• EXERCISE MATERIALS:
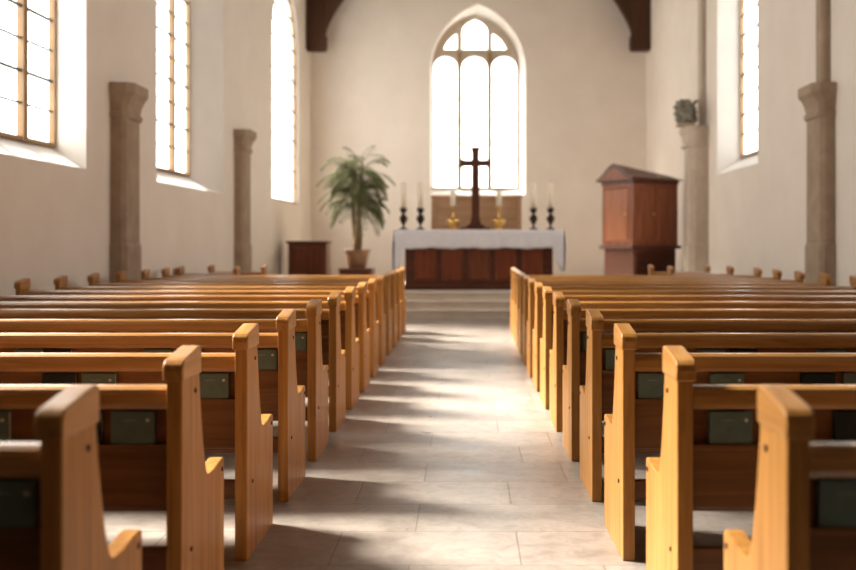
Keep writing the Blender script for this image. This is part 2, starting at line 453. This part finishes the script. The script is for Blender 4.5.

...

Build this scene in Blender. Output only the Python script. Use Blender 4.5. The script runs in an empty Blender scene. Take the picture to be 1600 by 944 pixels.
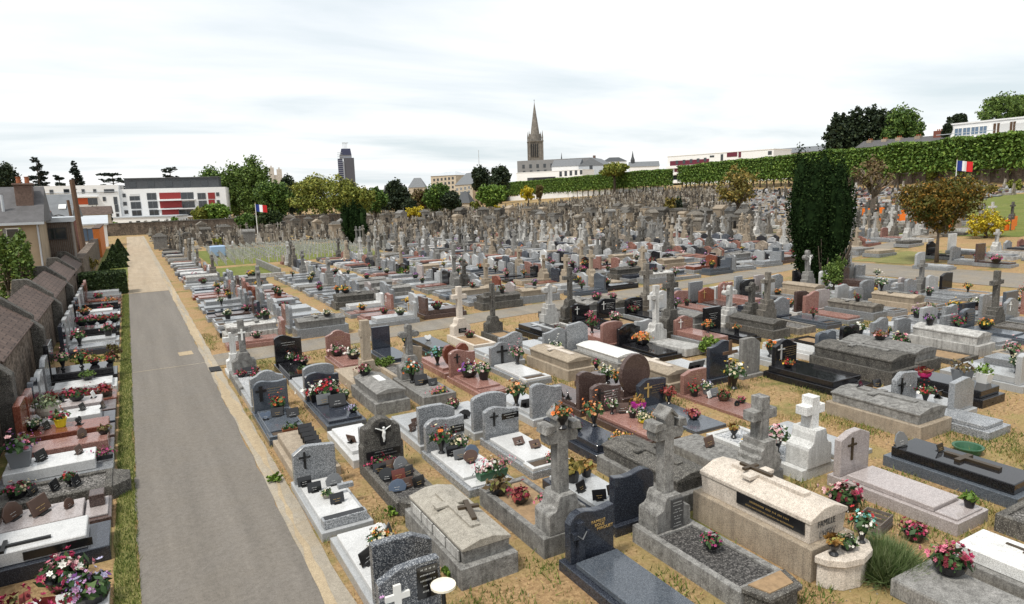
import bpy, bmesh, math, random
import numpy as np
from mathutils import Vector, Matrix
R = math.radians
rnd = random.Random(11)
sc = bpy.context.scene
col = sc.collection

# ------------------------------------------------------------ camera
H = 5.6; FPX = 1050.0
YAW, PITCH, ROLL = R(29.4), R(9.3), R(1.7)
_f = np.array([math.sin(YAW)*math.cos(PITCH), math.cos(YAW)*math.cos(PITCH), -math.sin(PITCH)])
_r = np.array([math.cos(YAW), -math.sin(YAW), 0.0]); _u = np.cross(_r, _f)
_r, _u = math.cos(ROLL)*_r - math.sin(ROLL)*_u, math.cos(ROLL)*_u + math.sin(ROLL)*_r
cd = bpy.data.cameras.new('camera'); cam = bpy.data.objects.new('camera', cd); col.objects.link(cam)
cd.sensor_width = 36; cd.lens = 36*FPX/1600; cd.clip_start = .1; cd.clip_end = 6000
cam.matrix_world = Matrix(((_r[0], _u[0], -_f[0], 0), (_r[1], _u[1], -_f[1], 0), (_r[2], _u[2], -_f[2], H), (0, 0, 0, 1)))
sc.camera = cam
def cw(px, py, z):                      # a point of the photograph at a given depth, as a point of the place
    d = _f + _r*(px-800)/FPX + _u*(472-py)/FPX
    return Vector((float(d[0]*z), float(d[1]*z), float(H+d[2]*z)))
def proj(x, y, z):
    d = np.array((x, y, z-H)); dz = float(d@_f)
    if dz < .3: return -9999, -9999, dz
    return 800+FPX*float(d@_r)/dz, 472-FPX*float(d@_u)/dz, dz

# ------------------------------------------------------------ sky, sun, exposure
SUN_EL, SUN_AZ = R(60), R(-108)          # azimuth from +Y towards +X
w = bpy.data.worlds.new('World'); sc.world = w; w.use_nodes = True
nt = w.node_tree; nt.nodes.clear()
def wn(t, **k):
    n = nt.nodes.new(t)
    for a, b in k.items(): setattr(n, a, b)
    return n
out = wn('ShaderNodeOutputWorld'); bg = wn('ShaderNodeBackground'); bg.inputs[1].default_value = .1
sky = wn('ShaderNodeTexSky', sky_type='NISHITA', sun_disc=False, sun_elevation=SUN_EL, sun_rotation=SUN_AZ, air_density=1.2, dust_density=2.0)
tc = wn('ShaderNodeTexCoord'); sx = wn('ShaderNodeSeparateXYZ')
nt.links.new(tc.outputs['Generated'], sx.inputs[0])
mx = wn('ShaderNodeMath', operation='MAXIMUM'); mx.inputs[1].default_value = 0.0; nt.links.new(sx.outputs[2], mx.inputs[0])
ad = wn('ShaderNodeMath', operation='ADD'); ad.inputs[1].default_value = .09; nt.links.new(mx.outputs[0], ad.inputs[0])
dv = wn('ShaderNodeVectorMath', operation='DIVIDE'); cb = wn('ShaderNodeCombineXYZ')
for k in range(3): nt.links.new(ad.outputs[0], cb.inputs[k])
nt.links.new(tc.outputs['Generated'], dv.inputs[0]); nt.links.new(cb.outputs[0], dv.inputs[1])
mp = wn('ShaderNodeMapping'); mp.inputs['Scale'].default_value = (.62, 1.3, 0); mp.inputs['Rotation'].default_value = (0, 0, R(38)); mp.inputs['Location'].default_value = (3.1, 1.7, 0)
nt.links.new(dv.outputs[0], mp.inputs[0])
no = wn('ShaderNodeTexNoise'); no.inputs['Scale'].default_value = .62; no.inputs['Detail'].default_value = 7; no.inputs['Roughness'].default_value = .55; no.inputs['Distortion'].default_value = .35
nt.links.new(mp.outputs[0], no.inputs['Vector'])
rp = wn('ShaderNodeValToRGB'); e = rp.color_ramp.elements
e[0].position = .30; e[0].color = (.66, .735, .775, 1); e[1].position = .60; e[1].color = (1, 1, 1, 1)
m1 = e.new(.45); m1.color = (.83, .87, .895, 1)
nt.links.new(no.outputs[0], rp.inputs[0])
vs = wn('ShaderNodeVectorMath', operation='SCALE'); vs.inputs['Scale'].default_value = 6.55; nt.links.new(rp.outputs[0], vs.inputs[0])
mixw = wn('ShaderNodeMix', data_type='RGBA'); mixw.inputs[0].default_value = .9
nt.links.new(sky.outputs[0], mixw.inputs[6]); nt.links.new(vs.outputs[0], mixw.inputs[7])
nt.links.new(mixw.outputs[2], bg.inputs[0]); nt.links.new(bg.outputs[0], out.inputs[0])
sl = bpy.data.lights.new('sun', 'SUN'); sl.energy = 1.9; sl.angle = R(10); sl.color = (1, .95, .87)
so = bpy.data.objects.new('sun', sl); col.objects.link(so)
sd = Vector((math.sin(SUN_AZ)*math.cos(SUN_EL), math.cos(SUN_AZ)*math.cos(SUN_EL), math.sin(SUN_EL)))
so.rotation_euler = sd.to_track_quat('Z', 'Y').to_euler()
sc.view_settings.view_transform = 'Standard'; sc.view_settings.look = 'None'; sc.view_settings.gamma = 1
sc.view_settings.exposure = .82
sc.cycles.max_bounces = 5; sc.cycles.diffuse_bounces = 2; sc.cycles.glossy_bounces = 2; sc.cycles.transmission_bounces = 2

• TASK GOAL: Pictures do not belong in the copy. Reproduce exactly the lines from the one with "Build this scene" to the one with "col = sc.collection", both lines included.

• RESULT OF THE EXERCISE:
Build this scene in Blender. Output only the Python script. Use Blender 4.5. The script runs in an empty Blender scene. Take the picture to be 1600 by 944 pixels.
import bpy, bmesh, math, random
import numpy as np
from mathutils import Vector, Matrix
R = math.radians
rnd = random.Random(11)
sc = bpy.context.scene
col = sc.collection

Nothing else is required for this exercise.